Mr Vines: In the submission of
the Secretaries' and Assistants' Council, we did go out to Caffé
Nero and buy their food and compare it in volume with that of
the House of Commons. As we put in the submission the Americano
from Caffé Nero was £1.55 for 350 millilitres, from
the Despatch Box it was £1.60 for 400 millilitres. We feel
with that and the cost of the food from there, it is very much
on a par with items purchased from a coffee shop on a high street.
There are fluctuations up and down. Then we compare that with
the speed of service that you would expect from Caffé Nero
and the speed of service that you get from the House of Commons.
In many respects we look at food from the cafeteria from the point
of view of what it will cost us to produce at home.
Chairman: I will have to stop you. There
is a division in the Commons.
The Committee suspended from 3.56 pm to
4.06 pm for a division in the House.
Q56 John Thurso: Can I just refresh
your memory, what I am driving at is in the ideal world what would
you pick from outside to be in here? What is the benchmark? What
would make you say "That is what we would like to have"?
Mr Vines: Fresher sandwiches,
certainly. We put down in the submission certainly prepared salads
and desserts could be better. You can find better quality outside
for the cost of it. You may wish to look at, say, the question
of franchising of certain things like that. The hot meals do vary
in quality depending on the outlet but in general they are good
value. We have no complaints on that side.
Q57 John Thurso: Would it be fair
to say that there is a distinction between the appreciation of
the hot meals, which generally seem to be okay, and the sandwiches
and pre-bought or other stuff which is viewed as not being okay?
Mr Vines: Yes.
Q58 John Thurso: On the "not
okay" sandwiches and so on, is there an external name that
jumps to mind as being what you would like: M&S food or Tesco
or Pret a Manger?
Mr Vines: There is an extremely
good independent sandwich maker on Old Queen's Street, I cannot
remember the name, I quite often travel down there myself, something
like that where there is a bit of an independent drive. There
are sandwiches made to order at 7 Millbank, there are no Members
or Members' staff based there and we would like to see something
of that flexibility and quality north of Bridge Street.

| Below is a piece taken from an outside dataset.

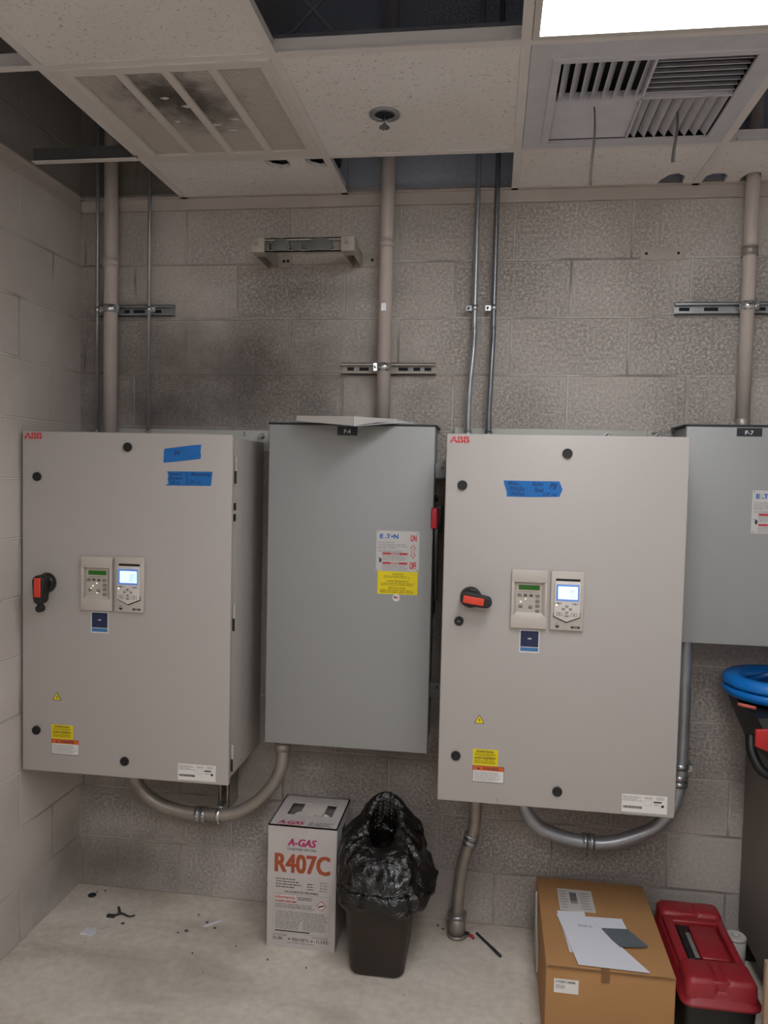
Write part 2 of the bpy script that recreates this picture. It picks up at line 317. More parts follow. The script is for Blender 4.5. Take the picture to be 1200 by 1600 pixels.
class MB:
    """collects shapes in world metres; build() links them as one mesh object"""
    def __init__(s): s.bm = bmesh.new(); s.mats = []
    def mi(s, m):
        if m not in s.mats: s.mats.append(m)
        return s.mats.index(m)
    def _set(s, faces, m, smooth=False):
        i = s.mi(m)
        for f in faces: f.material_index = i; f.smooth = smooth
    def add(s, verts, faces, m, smooth=False):
        vs = [s.bm.verts.new(v) for v in verts]; out = []
        for f in faces:
            try: out.append(s.bm.faces.new([vs[i] for i in f]))
            except ValueError: pass
        s._set(out, m, smooth); return vs
    def box(s, x0, x1, y0, y1, z0, z1, m, bev=0, seg=2):
        if x0 > x1: x0, x1 = x1, x0
        if y0 > y1: y0, y1 = y1, y0
        if z0 > z1: z0, z1 = z1, z0
        t = bmesh.new()
        vs = [t.verts.new(p) for p in [(x0,y0,z0),(x1,y0,z0),(x1,y1,z0),(x0,y1,z0),(x0,y0,z1),(x1,y0,z1),(x1,y1,z1),(x0,y1,z1)]]
        for f in [(0,3,2,1),(4,5,6,7),(0,1,5,4),(1,2,6,5),(2,3,7,6),(3,0,4,7)]: t.faces.new([vs[i] for i in f])
        if bev: bmesh.ops.bevel(t, geom=t.edges[:], offset=bev, segments=seg, profile=.5, affect='EDGES')
        s.merge(t, m, bool(bev)); return s
    def merge(s, t, m, smooth=False, M4=None):
        if M4: t.transform(M4)
        t.normal_update()
        base = len(s.bm.verts); vm = {}
        for v in t.verts: vm[v] = s.bm.verts.new(v.co)
        i = s.mi(m)
        for f in t.faces:
            try: nf = s.bm.faces.new([vm[v] for v in f.verts])
            except ValueError: continue
            nf.material_index = i; nf.smooth = smooth and len(f.verts) < 12
        t.free()
    def prism(s, pts, axis, a, b, m, bev=0, smooth=False):
        """extrude outline; axis 'y': pts (x,z); 'z': pts (x,y); 'x': pts (y,z)"""
        f = {'y': lambda p, q: (p[0], q, p[1]), 'z': lambda p, q: (p[0], p[1], q), 'x': lambda p, q: (q, p[0], p[1])}[axis]
        t = bmesh.new(); A = [t.verts.new(f(p, a)) for p in pts]; B = [t.verts.new(f(p, b)) for p in pts]; n = len(pts)
        t.faces.new(A); t.faces.new(B[::-1])
        for i in range(n): t.faces.new([A[i], B[i], B[(i+1) % n], A[(i+1) % n]])
        bmesh.ops.recalc_face_normals(t, faces=t.faces[:])
        if bev:
            es = [e for e in t.edges]
            bmesh.ops.bevel(t, geom=es, offset=bev, segments=2, profile=.5, affect='EDGES')
        s.merge(t, m, smooth or bool(bev)); return s
    def cyl(s, c, r, h, axis, m, seg=24, r2=None, bev=0, smooth=True):
        """c = centre of first cap"""
        r2 = r if r2 is None else r2
        ax = {'x': Vector((1,0,0)), 'y': Vector((0,1,0)), 'z': Vector((0,0,1))}[axis] if isinstance(axis, str) else Vector(axis).normalized()
        u = ax.orthogonal().normalized(); v = ax.cross(u); c = Vector(c)
        prof = [(0, r), (h, r2)]
        if bev: prof = [(0, r-bev), (bev if h > 0 else -bev, r), (h-(bev if h > 0 else -bev), r2), (h, r2-bev)]
        t = bmesh.new(); rings = []
        for d, rr in prof: rings.append([t.verts.new(c + ax*d + (u*math.cos(2*math.pi*k/seg) + v*math.sin(2*math.pi*k/seg))*rr) for k in range(seg)])
        for i in range(len(rings)-1):
            for k in range(seg): t.faces.new([rings[i][k], rings[i][(k+1) % seg], rings[i+1][(k+1) % seg], rings[i+1][k]])
        t.faces.new(rings[0][::-1]); t.faces.new(rings[-1])
        bmesh.ops.recalc_face_normals(t, faces=t.faces[:])
        s.merge(t, m, smooth); return s
    def ring(s, c, r0, r1, h, axis, m, seg=24):
        ax = {'x': Vector((1,0,0)), 'y': Vector((0,1,0)), 'z': Vector((0,0,1))}[axis] if isinstance(axis, str) else Vector(axis).normalized()
        u = ax.orthogonal().normalized(); v = ax.cross(u); c = Vector(c); t = bmesh.new(); R = []
        for d, rr in [(0, r0), (0, r1), (h, r1), (h, r0)]:
            R.append([t.verts.new(c + ax*d + (u*math.cos(2*math.pi*k/seg) + v*math.sin(2*math.pi*k/seg))*rr) for k in range(seg)])
        for i in range(4):
            for k in range(seg): t.faces.new([R[i][k], R[i][(k+1) % seg], R[(i+1) % 4][(k+1) % seg], R[(i+1) % 4][k]])
        bmesh.ops.recalc_face_normals(t, faces=t.faces[:]); s.merge(t, m, True); return s
    def tube(s, pts, r, m, seg=16, sub=8, straight=False):
        P = [Vector(p) for p in pts]
        if not straight and len(P) > 2:
            Q = []
            for i in range(len(P)-1):
                p0 = P[max(i-1, 0)]; p1 = P[i]; p2 = P[i+1]; p3 = P[min(i+2, len(P)-1)]
                for k in range(sub):
                    t = k/sub
                    Q.append(.5*((2*p1) + (p2-p0)*t + (2*p0-5*p1+4*p2-p3)*t*t + (3*p1-p0-3*p2+p3)*t**3))
            Q.append(P[-1]); P = Q
        n = len(P); tang = [(P[min(i+1, n-1)] - P[max(i-1, 0)]).normalized() for i in range(n)]
        u = tang[0].orthogonal().normalized(); t = bmesh.new(); R = []
        for i in range(n):
            u = (u - tang[i]*u.dot(tang[i])).normalized(); v = tang[i].cross(u)
            rr = r(i/(n-1)) if callable(r) else r
            R.append([t.verts.new(P[i] + (u*math.cos(2*math.pi*k/seg) + v*math.sin(2*math.pi*k/seg))*rr) for k in range(seg)])
        for i in range(n-1):
            for k in range(seg): t.faces.new([R[i][k], R[i][(k+1) % seg], R[i+1][(k+1) % seg], R[i+1][k]])
        t.faces.new(R[0][::-1]); t.faces.new(R[-1]); bmesh.ops.recalc_face_normals(t, faces=t.faces[:])
        s.merge(t, m, True); return s
    def build(s, name, parent=None, mod=None):
        me = bpy.data.meshes.new(name); off = wloc(parent) if parent else Vector((0, 0, 0))
        s.bm.transform(Matrix.Translation(-off)); s.bm.to_mesh(me); s.bm.free()
        for k in s.mats: me.materials.append(M[k])
        o = bpy.data.objects.new(name, me); C.objects.link(o)
        if parent: o.parent = parent
        return o
    def build_at(s, name, loc):
        """top-level single mesh with its origin at loc"""
        s.bm.transform(Matrix.Translation(-Vector(loc))); o = s.build(name); o.location = loc; return o

_txt = {}
def text_mesh(body, bold, shear):
    k = (body, bold, shear)
    if k not in _txt:
        cu = bpy.data.curves.new('t', 'FONT'); cu.body = body; cu.size = 1; cu.offset = bold; cu.shear = shear; cu.resolution_u = 3
        ob = bpy.data.objects.new('t', cu); C.objects.link(ob); dg = bpy.context.evaluated_depsgraph_get(); dg.update()
        me = ob.evaluated_get(dg).to_mesh(); vs = [(v.co.x, v.co.y) for v in me.vertices]; fs = [tuple(p.vertices) for p in me.polygons]
        ob.evaluated_get(dg).to_mesh_clear(); bpy.data.objects.remove(ob); bpy.data.curves.remove(cu)
        _txt[k] = (vs, fs)
    return _txt[k]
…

Q59 John Thurso: If I have the message
correctly it is that you want the really good, small, well-run
independent sandwich bar where you say: "I will have that,
that, that and that between two bits of bread" and they do
it for you?
Mr Vines: Yes.
Dr Pond: Taking the original point
that you made about it forming part of terms and conditions, my
memory takes me back to the time of the Mikardo Committee when
prices were relatively high. It has to be acknowledged that reasonable
dining/eating facilities are implicitly part of the terms and
conditions of the staff. In the seventies prices, as I say, were
relatively high and the lower paid people at that time were supplied
with luncheon vouchers to compensate for the higher prices. There
is an element of subsidy, we all understand the element of subsidy.
I have been in numerous outlets in large institutions and the
prices are slightly variable but the subsidy element for covering
the staff costs is generally there. If the catering system was
radically altered such that the full economic price was charged
it would result (a) in a massive pay claim and (b) in much lesser
usage both by Members and staff of the facilities which all add
to the corporate life of the House of Commons.